── Supplied material
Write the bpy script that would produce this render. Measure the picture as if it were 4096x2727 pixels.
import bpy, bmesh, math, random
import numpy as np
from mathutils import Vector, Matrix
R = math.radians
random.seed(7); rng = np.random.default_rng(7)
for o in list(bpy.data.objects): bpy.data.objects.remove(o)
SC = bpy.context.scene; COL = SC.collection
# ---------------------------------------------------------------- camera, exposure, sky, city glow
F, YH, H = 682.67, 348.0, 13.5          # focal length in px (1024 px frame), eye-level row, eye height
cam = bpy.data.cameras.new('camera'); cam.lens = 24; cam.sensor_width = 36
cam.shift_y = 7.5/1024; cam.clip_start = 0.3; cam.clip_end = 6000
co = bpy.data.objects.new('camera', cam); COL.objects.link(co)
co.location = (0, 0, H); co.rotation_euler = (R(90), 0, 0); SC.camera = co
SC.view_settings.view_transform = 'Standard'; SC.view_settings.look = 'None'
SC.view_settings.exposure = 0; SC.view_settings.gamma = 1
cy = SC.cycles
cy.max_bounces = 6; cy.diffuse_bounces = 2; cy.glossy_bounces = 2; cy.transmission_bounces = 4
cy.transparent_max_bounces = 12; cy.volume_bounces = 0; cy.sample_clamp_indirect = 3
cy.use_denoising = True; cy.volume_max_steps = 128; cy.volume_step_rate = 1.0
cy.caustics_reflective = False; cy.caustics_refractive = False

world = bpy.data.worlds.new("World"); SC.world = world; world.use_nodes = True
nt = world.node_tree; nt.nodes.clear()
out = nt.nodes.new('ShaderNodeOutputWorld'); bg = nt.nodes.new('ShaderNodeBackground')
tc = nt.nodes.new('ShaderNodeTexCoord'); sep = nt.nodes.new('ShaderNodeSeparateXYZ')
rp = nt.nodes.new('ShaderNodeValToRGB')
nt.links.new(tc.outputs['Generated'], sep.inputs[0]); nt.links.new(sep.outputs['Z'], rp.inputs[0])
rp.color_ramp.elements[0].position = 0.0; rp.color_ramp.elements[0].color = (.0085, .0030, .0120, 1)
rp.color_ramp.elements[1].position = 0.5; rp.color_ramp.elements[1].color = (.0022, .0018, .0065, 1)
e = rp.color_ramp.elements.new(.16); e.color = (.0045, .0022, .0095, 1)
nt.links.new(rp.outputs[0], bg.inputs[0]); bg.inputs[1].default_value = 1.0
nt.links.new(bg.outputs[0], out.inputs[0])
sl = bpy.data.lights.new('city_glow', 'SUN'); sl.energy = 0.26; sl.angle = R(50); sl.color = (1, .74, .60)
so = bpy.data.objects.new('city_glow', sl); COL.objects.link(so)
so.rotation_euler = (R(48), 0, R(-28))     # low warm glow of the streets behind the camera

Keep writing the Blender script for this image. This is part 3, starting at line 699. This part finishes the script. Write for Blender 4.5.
────
Stated goal — Repeat all the entries word for word.

Task output —
Write the bpy script that would produce this render. Measure the picture as if it were 4096x2727 pixels.
import bpy, bmesh, math, random
import numpy as np
from mathutils import Vector, Matrix
R = math.radians
random.seed(7); rng = np.random.default_rng(7)
for o in list(bpy.data.objects): bpy.data.objects.remove(o)
SC = bpy.context.scene; COL = SC.collection
# ---------------------------------------------------------------- camera, exposure, sky, city glow
F, YH, H = 682.67, 348.0, 13.5          # focal length in px (1024 px frame), eye-level row, eye height
cam = bpy.data.cameras.new('camera'); cam.lens = 24; cam.sensor_width = 36
cam.shift_y = 7.5/1024; cam.clip_start = 0.3; cam.clip_end = 6000
co = bpy.data.objects.new('camera', cam); COL.objects.link(co)
co.location = (0, 0, H); co.rotation_euler = (R(90), 0, 0); SC.camera = co
SC.view_settings.view_transform = 'Standard'; SC.view_settings.look = 'None'
SC.view_settings.exposure = 0; SC.view_settings.gamma = 1
cy = SC.cycles
cy.max_bounces = 6; cy.diffuse_bounces = 2; cy.glossy_bounces = 2; cy.transmission_bounces = 4
cy.transparent_max_bounces = 12; cy.volume_bounces = 0; cy.sample_clamp_indirect = 3
cy.use_denoising = True; cy.volume_max_steps = 128; cy.volume_step_rate = 1.0
cy.caustics_reflective = False; cy.caustics_refractive = False

world = bpy.data.worlds.new("World"); SC.world = world; world.use_nodes = True
nt = world.node_tree; nt.nodes.clear()
out = nt.nodes.new('ShaderNodeOutputWorld'); bg = nt.nodes.new('ShaderNodeBackground')
tc = nt.nodes.new('ShaderNodeTexCoord'); sep = nt.nodes.new('ShaderNodeSeparateXYZ')
rp = nt.nodes.new('ShaderNodeValToRGB')
nt.links.new(tc.outputs['Generated'], sep.inputs[0]); nt.links.new(sep.outputs['Z'], rp.inputs[0])
rp.color_ramp.elements[0].position = 0.0; rp.color_ramp.elements[0].color = (.0085, .0030, .0120, 1)
rp.color_ramp.elements[1].position = 0.5; rp.color_ramp.elements[1].color = (.0022, .0018, .0065, 1)
e = rp.color_ramp.elements.new(.16); e.color = (.0045, .0022, .0095, 1)
nt.links.new(rp.outputs[0], bg.inputs[0]); bg.inputs[1].default_value = 1.0
nt.links.new(bg.outputs[0], out.inputs[0])
sl = bpy.data.lights.new('city_glow', 'SUN'); sl.energy = 0.26; sl.angle = R(50); sl.color = (1, .74, .60)
so = bpy.data.objects.new('city_glow', sl); COL.objects.link(so)
so.rotation_euler = (R(48), 0, R(-28))     # low warm glow of the streets behind the camera

Keep writing the Blender script for this image. This is part 3, starting at line 699. This part finishes the script. Write for Blender 4.5.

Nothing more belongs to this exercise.